On that day when we were visited by the eagle, I was surprised to see a fox had recently passed over the summit, his (or hers) the only tracks in the powdery snow. The steep descent was a tricky business in the icy conditions, clambering down rocks and little gullies, very aware of the exposure on this narrow ridge. The drop down to the north in particular is considerable. The fox prints showed us the way down and I envied the creature’s sure-footedness.

The prints led us up the sharp ridge to Sgorr Dhearg, its summit the highest point on Beinn a’ Bheithir. I found myself thinking about the fox as I climbed. I had noticed fox tracks in the snow on other Munros – was it the same one and was this fox a Munro bagger?

The most straightforward way down is to back-track to the bealach between the two main summits then follow the path down, through the forest and return to the starting point. On both of my visits, however, a small stream had frozen, turning this particular path into a precipitous chute of shiny ice. Our solution was to descend by the keen-edged north ridge of Sgorr Dhearg. It looks intimidating in its upper reaches but don’t be put off, it is a fine alternative.
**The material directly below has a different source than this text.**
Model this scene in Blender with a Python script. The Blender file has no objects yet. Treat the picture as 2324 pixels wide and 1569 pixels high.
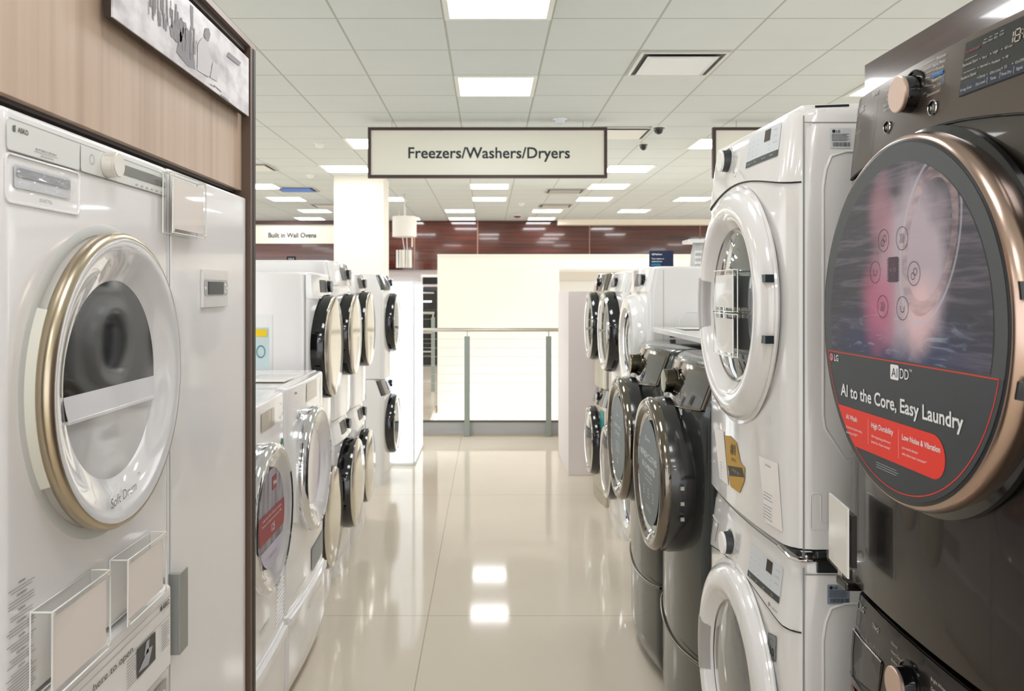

After about two kilometres, turn west and scramble down slopes of grass and heather to the tree line. Thread between the conifers until you reach a forestry roadway and follow that down to the loch shore.

A good end to the walk is to stop for a hot meal at the Clachaig Inn in Glen Coe. The bar has long been a meeting place for climbers and hillwalkers after a hard day in the mountains. If you are lucky you will get a seat by the big stove.

This walk is included in Jack Harland’s book, Highland Journal 1, The Making of a Hillwalker, published by Troubador.

The lowdown

  • Directions: From Fort William or from Glen Coe take the A82 to South Ballachulish where the bridge crosses the narrow entrance to Loch Leven. Follow the A828 through the village to the parking space at 044 595 on the shore.
  • Distance: 13 kilometres
  • Time: Six hours
  • Difficulty: A steep 1,000 metre climb. Experience and the appropriate equipment are essential in winter conditions.